Is assessing emissions as an asset or a liability in an investment context or asset sale a good thing?  The answer is really irrelevant because once a value is attributed to emissions in any context it creates an asset or a liability and if it can be traded, (and that market is not yet transparent or liquid), then it has to be part of any investment decision.  Emissions will be part of the decision making process for capital investment, the location of investment, whether an asset is worth buying or selling and for determining corporate strategy including any influences from investor sentiment.  It will, like the compliance industry, add to costs of running businesses.

 

Once the concept of emissions as an asset or liability of a business takes hold, and in buying or selling, we are seeing it, then stock markets will begin a processing of re-rating industries and the companies in them.

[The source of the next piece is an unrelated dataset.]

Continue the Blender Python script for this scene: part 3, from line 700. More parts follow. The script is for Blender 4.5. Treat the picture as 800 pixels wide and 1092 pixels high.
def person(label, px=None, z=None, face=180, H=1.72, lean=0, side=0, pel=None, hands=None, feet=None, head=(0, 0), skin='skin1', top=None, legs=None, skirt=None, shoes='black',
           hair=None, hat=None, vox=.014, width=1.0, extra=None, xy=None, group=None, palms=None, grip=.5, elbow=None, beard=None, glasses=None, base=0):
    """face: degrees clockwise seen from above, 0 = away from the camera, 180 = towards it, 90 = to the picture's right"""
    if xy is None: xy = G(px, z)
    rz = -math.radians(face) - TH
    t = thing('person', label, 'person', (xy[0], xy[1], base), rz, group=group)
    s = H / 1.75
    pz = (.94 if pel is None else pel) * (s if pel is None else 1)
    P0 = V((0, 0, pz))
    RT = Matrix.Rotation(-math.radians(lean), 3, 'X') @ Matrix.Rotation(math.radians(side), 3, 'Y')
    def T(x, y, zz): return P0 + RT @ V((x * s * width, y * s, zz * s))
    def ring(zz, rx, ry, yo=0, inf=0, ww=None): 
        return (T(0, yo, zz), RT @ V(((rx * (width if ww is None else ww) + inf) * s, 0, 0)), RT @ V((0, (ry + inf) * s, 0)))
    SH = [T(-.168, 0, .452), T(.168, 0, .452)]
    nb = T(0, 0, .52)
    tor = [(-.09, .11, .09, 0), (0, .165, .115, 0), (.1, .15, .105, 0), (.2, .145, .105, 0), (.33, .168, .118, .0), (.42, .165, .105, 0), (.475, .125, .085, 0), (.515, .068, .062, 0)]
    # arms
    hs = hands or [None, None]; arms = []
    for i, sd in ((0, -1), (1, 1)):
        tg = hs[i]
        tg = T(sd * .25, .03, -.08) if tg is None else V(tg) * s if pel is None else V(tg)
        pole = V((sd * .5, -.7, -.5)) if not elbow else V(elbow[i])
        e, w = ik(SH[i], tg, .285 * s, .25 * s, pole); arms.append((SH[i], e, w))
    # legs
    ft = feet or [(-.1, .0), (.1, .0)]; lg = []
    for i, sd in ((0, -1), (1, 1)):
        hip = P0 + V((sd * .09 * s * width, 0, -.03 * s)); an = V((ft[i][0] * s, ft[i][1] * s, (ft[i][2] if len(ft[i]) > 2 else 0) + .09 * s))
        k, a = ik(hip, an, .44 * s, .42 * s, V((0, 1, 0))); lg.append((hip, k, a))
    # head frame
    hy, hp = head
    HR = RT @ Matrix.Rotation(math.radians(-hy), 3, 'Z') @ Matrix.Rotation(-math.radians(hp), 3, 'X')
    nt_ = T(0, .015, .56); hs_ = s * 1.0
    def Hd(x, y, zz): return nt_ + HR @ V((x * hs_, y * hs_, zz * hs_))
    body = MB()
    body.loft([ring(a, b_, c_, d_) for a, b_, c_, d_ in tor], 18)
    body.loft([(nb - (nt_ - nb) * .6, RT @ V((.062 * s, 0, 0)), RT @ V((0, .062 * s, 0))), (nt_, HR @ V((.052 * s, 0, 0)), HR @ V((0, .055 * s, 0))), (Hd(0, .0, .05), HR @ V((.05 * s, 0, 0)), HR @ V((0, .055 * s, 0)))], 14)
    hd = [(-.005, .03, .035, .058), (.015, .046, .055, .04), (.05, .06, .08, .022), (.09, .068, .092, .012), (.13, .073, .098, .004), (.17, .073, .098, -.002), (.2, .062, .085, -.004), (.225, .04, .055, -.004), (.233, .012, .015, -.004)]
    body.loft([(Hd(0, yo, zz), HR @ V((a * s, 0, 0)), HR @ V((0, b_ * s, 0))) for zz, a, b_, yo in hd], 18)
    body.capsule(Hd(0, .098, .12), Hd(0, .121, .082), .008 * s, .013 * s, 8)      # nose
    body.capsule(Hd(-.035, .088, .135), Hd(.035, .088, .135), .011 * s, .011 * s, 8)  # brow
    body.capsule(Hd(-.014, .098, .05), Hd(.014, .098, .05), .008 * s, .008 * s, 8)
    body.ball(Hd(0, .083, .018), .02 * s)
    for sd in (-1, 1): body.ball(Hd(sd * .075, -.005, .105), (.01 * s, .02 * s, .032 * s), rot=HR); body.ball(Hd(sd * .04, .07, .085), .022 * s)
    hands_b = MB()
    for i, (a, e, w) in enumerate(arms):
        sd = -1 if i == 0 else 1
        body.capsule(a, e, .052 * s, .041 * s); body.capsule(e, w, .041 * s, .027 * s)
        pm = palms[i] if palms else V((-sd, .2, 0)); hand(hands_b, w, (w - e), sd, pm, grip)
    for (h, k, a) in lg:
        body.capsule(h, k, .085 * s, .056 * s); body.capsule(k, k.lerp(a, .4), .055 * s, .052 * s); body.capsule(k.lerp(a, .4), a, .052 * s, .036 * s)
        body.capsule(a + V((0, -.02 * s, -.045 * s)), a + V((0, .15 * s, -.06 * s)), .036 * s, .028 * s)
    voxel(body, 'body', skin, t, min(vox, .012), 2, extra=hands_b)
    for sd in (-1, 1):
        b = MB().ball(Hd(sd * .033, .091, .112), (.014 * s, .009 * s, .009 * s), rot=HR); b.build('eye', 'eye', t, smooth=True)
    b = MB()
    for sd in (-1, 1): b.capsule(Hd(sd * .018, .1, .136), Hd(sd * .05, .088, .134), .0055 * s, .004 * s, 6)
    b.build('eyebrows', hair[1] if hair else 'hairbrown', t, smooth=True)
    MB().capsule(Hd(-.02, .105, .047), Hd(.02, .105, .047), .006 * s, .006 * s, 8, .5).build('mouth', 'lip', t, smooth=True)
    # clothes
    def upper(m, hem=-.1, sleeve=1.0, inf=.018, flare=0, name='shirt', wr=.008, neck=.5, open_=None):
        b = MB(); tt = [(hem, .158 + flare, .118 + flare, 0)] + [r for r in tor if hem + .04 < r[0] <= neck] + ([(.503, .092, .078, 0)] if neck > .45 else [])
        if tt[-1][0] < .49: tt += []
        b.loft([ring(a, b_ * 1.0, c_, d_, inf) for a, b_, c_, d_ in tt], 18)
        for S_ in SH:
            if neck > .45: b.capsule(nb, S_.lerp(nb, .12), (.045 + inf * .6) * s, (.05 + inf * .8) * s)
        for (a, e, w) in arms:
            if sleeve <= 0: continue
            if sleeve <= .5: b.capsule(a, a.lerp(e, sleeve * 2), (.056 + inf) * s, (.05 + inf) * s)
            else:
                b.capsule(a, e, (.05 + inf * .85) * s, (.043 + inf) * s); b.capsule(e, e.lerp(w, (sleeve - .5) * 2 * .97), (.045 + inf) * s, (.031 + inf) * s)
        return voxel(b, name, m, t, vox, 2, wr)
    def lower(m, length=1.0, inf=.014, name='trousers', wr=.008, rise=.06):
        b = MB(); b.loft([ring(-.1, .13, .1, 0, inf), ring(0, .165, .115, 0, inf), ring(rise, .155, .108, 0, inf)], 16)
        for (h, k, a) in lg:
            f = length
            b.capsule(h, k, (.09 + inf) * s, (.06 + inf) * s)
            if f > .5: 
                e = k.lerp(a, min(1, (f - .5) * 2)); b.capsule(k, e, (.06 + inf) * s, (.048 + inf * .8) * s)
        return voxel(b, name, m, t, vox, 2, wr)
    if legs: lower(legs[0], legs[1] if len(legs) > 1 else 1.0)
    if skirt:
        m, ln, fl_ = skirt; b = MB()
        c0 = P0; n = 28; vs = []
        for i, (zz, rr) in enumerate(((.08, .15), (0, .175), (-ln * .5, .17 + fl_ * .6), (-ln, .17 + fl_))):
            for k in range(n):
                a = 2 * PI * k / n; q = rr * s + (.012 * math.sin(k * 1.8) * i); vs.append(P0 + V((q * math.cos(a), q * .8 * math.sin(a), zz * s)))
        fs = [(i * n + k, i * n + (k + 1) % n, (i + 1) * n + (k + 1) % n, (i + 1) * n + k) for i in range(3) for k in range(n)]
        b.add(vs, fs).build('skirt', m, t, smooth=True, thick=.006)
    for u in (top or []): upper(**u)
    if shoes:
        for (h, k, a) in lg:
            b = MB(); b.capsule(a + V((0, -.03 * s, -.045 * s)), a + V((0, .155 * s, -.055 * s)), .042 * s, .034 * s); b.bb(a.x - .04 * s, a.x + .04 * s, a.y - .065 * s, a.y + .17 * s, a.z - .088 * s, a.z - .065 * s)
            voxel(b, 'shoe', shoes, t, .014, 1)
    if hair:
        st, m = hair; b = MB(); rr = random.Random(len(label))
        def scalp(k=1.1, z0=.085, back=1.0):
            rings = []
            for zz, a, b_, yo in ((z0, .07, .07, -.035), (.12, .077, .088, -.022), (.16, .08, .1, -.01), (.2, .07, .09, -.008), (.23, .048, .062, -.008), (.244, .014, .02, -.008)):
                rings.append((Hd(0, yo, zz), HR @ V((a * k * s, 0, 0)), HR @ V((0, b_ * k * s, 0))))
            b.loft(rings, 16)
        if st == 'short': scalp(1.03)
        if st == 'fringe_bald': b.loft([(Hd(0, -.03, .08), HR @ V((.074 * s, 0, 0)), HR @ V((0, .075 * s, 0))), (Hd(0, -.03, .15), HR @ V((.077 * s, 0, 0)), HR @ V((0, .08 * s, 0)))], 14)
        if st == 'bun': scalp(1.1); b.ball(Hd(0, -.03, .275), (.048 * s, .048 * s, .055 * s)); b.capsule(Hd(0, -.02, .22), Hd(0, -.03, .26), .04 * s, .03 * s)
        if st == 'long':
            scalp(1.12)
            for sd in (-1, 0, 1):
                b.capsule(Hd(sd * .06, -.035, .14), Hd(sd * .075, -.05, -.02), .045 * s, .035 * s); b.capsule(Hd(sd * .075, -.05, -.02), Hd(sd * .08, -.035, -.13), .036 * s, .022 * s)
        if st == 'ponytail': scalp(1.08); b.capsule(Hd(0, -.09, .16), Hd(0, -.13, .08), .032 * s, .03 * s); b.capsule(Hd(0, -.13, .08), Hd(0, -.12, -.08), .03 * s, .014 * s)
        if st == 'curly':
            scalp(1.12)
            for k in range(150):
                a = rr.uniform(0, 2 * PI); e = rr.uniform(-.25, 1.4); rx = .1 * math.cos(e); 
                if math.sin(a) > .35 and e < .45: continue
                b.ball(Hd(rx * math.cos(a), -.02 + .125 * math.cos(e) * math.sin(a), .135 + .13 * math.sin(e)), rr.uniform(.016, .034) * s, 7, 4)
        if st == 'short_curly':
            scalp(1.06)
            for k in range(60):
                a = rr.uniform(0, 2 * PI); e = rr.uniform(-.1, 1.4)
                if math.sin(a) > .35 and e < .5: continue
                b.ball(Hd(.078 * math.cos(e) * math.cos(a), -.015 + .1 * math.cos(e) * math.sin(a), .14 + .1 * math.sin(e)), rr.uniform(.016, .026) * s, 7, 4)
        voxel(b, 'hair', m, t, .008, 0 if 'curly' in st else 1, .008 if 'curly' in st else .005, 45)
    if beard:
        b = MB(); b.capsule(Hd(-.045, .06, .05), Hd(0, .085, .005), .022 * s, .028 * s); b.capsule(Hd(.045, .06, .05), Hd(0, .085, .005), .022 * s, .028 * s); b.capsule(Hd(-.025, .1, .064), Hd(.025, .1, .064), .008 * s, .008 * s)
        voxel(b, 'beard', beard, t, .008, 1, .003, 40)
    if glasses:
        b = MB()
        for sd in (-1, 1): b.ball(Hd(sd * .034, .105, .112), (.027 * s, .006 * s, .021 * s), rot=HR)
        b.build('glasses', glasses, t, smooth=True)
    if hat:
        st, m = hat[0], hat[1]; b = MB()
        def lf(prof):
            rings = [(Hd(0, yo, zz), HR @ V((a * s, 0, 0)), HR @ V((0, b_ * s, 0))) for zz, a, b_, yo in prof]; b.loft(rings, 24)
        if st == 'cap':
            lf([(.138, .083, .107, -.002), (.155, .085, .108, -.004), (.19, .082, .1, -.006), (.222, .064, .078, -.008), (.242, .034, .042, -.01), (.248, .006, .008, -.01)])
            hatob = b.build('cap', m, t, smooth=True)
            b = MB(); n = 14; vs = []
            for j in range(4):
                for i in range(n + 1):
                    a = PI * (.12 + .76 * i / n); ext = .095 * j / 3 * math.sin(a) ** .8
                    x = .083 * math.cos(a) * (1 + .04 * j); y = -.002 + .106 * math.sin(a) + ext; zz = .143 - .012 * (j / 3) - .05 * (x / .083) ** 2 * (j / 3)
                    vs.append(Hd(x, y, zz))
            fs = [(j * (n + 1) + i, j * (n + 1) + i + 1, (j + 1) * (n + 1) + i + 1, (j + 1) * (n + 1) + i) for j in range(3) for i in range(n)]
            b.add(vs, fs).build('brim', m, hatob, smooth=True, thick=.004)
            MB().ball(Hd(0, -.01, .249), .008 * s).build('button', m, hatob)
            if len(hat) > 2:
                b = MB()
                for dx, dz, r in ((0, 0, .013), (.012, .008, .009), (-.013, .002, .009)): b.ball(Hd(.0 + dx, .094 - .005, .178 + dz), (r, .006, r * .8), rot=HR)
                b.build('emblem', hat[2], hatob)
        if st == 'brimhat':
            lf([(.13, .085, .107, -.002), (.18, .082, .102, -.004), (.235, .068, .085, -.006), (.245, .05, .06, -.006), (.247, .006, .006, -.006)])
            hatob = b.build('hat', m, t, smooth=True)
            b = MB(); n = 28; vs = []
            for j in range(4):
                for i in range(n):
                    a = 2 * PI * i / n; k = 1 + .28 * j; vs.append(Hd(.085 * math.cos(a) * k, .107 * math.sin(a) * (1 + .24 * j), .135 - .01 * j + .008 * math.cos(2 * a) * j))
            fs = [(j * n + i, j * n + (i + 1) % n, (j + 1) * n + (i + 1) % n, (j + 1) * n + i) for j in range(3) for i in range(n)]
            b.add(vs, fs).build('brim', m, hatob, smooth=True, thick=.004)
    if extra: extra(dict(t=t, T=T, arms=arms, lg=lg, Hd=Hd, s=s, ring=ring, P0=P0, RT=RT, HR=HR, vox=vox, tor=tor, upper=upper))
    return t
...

  As performance and absolute performance is the real driver for stockmarket investment this might mean that investment will be skewed to “emissions light” industries at the expense of “emissions heavy” industries.  So a service company might be preferred as an investment to a heavy engineering group.  This will have unhealthy consequences as investment moves away from say infrastructure investment to banking or restaurants.  It might lead to a need for more thoughtful regulation.  Emissions allowances may then need to be set carefully by Government and in the author’s view, rest like any license fee, probably something not welcomed by the financial markets. 

 

Emissions will create new values and new balance sheets.  They will create new service industries that will monitor, measure and value an industry’s worth to mankind and therefore to the environment.  Government’s will set emission targets against man’s most valuable industries and it will lead to greater grading of industries and technologies.  Investment and stock markets will view companies differently, government’s will have their own balance sheets with an emissions entry. 

 

It may like all new developments bring contradictions that make good initiatives now, in the longer bad initiatives unless a more wholesome view of the implications of the balance sheet are thought through.  Investor reaction should be considered and planned for.  Otherwise businesses with an emissions liability, like companies with a pension liability, will attract less investment and will be less able to switch to a cleaner emissions economy.  In that event, government might have to still pick up the tab.